29 June 2001 Activities


Student Work

You are in charge of the family budget (or you are on the city planning committee for future water supplies). You must estimate how much you will spend on watering the lawn for the next three years (or hyou must estimate city water usage for the next three years). What do you need to do the planning?

  • You know the usage last month. Can you assume future months will be the same?
  • Or, does rainfall vary from month to month, and from year to year?
    • If so, how much?
    • Enough to worry about?

How do we find the answer?

We want you to help us.

  • Determine natural variability of rainfall in a city.
  • Determine natural variability of rainfall over an area.
  • Can you use rainfall recorded in a nearby city to answer your question about future water usage at your house?

Activities

  • Working in teams of three, determine spatial and temporal variability of rainfall in Brenham area.
  • Working in teams, determine if variability in Brenham is representative of variability in other areas.

Materials

  • Brenham rainfall data.
  • Gif radar images of local Texas rainfall on selected dates.
  • Texas county rainfall data.

Other Activities

 Look at this plot of rainfall this last year at Waco: http://www.cpc.ncep.noaa.gov/products/global_monitoring/precipitation/sn72256_1yr.gif then compare it with the plot for the same time for Houston at: http://www.cpc.ncep.noaa.gov/products/global_monitoring/precipitation/sn72243_1yr.gif
What are the similatities and differences?

Go to the NOAA weather archive at http://www.ncdc.noaa.gov/cgi-bin/fsod_state and select display one parameters for two stations for one month. Then on the next page select Texas in both windows, then seplect Bryan and College in the two windoes, then select precipitation for whatever month and year you prefer, then submit graph values.

  • How does rain at the two cities compare?
  • Are they identical?
  • Are they different?
  • If so, how different?

Here are some other images showing variation of rainfall in space:


Some suggestions for the teacher

We begin this course with a local practical problem.

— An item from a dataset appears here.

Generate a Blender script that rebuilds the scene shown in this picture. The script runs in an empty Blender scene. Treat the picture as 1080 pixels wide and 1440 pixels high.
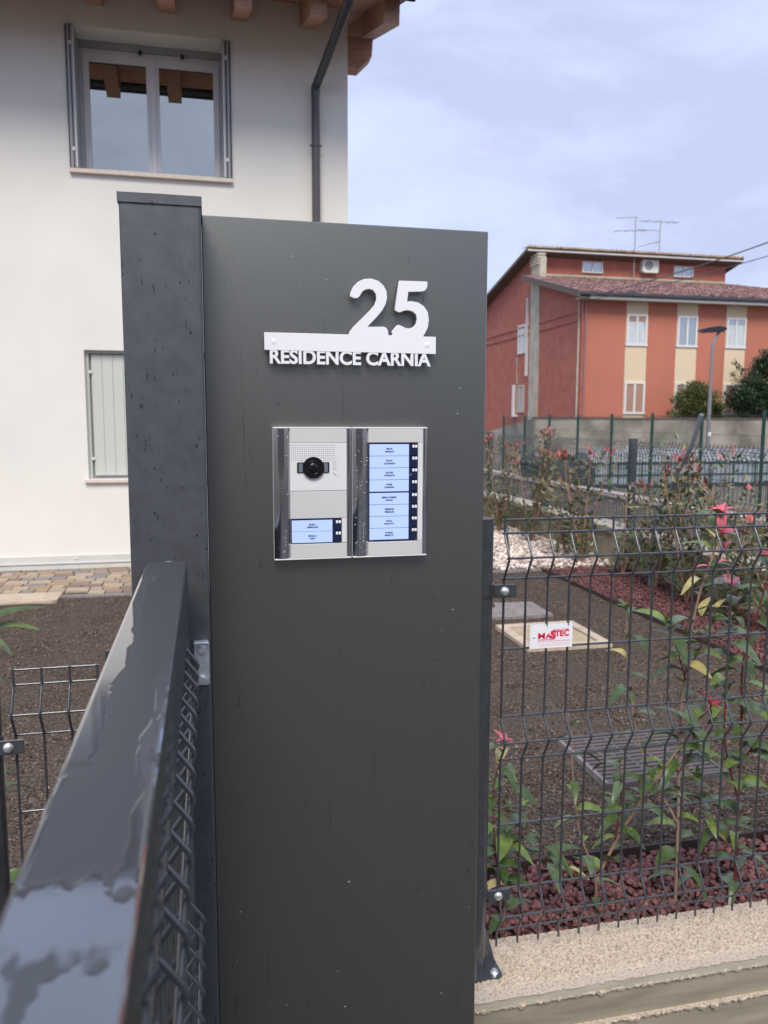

By looking at a long record from one point, and a map of rainfall variability over a large state we can begin to understand the natural variability of rainfall.

Students will learn that there can be large variations of rainfall in time and space, from kilometer to kilometer, county to county, day to day, and year to year.

  1. Rainfall varies in time and space.
  • August rainfall this year may not be the same as August rainfall last year.
  • Rainfall at a gauge in one part of a county may not be the same as rainfall at a nearby place.
  • Rainfall varies from city to city and county to county in Texas.
  1. The work opens up the questions:
  • Why does rainfall vary?
  • Can the variability be predicted.